L’exemple est quelque peu biaisé. D’abord, au niveau de la méthode. L’Espagne a intégré l’Europe. Et elle a été généreusement accueillie au sein de la Communauté. Avec la Tunisie, il s’agit essentiellement de libre-échange. Cela tombe mal car le credo libéral qui nous a bercés avec l’idée que l’expansion du commerce international stimule la croissance ne s’est pas vérifié. Le libre-échange industriel nous a rapporté moins de 1% de croissance, selon un calcul fait par Afif Chelbi, ancien ministre tunisien de l’Industrie. C’est modeste!

Ensuite, il faut rappeler que l’Espagne est à l’abri des retombées de ses choix économiques discutables, protégée qu’elle est par le bouclier de l’euro qui est dopé par la performance du secteur exportateur allemand. Deux ans, plus tôt, l’Espagne essuyait l’éclatement d’une bulle immobilière.  Elle n’a pas été pénalisée dans sa monnaie, l’euro, et cela l’ambassadeur ne le dit pas.

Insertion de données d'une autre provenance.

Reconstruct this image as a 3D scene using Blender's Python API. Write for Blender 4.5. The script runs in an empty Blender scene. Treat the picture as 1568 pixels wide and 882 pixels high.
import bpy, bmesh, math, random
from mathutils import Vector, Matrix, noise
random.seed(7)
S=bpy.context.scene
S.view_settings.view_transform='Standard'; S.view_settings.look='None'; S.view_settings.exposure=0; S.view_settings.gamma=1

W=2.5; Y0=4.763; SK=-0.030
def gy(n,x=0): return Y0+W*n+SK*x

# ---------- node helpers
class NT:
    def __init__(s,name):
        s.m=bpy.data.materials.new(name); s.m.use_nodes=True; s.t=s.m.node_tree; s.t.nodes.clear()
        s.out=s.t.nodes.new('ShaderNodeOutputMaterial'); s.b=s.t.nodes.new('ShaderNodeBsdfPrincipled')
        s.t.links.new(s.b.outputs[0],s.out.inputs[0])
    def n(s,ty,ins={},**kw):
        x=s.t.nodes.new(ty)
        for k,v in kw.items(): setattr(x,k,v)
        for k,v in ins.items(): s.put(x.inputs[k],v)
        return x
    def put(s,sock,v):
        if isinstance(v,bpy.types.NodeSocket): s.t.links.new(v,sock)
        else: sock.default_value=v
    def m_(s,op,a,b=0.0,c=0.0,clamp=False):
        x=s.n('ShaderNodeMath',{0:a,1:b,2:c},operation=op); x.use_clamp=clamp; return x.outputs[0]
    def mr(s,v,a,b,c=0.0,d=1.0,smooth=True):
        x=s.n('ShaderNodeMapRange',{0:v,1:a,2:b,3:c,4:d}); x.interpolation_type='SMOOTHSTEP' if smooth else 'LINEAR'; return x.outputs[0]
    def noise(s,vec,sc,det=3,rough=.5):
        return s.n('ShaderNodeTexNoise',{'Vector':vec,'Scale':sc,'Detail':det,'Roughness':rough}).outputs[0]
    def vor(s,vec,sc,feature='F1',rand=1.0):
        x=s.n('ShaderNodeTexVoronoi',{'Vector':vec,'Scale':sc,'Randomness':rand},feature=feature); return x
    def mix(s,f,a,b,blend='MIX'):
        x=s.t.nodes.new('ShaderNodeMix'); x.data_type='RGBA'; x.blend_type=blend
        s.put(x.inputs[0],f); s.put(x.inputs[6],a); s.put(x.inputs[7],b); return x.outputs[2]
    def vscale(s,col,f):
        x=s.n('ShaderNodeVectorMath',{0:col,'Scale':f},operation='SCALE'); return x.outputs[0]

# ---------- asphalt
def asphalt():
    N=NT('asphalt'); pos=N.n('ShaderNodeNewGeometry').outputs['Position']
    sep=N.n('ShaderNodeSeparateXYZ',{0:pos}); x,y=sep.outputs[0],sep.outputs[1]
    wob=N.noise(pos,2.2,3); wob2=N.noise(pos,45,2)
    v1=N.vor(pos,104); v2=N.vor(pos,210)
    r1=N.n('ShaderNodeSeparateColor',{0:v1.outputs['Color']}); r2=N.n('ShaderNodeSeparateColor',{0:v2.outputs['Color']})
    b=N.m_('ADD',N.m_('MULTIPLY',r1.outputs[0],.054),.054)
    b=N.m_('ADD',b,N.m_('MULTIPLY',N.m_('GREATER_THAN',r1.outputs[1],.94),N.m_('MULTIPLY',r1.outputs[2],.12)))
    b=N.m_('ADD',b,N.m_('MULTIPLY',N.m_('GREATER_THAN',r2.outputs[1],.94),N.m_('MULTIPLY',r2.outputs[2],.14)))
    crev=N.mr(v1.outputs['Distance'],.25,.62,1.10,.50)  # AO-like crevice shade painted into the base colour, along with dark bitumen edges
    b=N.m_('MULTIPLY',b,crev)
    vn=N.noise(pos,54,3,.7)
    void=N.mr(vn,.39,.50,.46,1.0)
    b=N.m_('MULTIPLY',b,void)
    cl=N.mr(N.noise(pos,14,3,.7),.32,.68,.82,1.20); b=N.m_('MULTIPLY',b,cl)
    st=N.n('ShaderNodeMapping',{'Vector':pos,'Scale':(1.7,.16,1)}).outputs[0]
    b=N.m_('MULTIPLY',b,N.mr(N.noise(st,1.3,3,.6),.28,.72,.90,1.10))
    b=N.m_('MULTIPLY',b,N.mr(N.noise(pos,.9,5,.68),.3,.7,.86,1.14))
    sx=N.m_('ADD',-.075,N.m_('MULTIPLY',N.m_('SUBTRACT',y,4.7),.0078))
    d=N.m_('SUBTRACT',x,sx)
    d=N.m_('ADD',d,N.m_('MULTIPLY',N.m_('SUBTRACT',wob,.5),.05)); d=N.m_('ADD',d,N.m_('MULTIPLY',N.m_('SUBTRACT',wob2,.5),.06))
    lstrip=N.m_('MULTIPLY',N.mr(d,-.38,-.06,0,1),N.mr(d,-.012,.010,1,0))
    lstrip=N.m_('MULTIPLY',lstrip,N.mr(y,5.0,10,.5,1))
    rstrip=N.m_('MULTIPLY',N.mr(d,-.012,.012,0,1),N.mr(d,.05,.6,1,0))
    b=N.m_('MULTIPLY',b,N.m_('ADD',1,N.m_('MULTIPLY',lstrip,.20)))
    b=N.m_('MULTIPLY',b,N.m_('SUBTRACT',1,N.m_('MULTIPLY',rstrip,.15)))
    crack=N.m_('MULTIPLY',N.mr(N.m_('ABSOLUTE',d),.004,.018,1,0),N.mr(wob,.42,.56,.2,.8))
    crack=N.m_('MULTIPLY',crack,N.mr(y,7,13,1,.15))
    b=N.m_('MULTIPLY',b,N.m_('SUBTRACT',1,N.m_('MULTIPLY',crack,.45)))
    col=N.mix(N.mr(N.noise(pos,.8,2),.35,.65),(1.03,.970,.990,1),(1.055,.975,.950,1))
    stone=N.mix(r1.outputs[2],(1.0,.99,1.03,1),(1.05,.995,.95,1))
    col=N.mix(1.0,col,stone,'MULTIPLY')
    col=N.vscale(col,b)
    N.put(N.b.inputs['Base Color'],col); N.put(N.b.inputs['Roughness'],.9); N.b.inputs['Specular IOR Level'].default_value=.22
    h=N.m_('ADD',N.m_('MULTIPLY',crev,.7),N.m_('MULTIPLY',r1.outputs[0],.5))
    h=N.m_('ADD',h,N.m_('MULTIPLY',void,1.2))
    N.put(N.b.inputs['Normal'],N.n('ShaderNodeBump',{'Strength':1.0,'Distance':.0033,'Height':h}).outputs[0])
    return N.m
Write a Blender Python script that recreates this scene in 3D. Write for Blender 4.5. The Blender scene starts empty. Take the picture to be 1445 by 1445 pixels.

Le secteur bancaire a été généreusement perfusé par l’UE et l’Espagne n’a pas eu à mettre la main à la poche. Et cela aussi n’a pas été dit.

La Tunisie ne sera pas à égalité de traitement que l’Espagne, et c’est la presse qui le souligne. Heureusement qu’on fait notre travail!

L’ALECA ne doit pas être un miroir aux alouettes 

Nous faire miroiter de fabuleuses perspectives à l’export pour notre agriculture, ce n’est pas la voie idéale pour nous réconcilier avec l’esprit de l’ALECA. Les importations européennes de produits agricoles sont soumises à la tyrannie de la réglementation HACCP. Et nos exportateurs locaux nous apprennent que la réglementation HACCP n’est pas éditée sous forme d’un recueil unique. A chaque exportation, on court le risque d’une mauvaise surprise avec cette réglementation HACCP. Schoking!

Et, pourquoi donc l’UE ne nous ferait pas bénéficier des subsides de la Politique agricole commune (PAC) qui octroie d’innombrables largesses aux paysans européens? Dites-vous bien que les chantres du libéralisme que sont les USA et l’UE subventionnent leurs paysans. La règle doit être la même pour tous, n’est-ce pas? L’UE ferait-elle ce geste de bonne volonté? Et cela ferait avancer le dossier.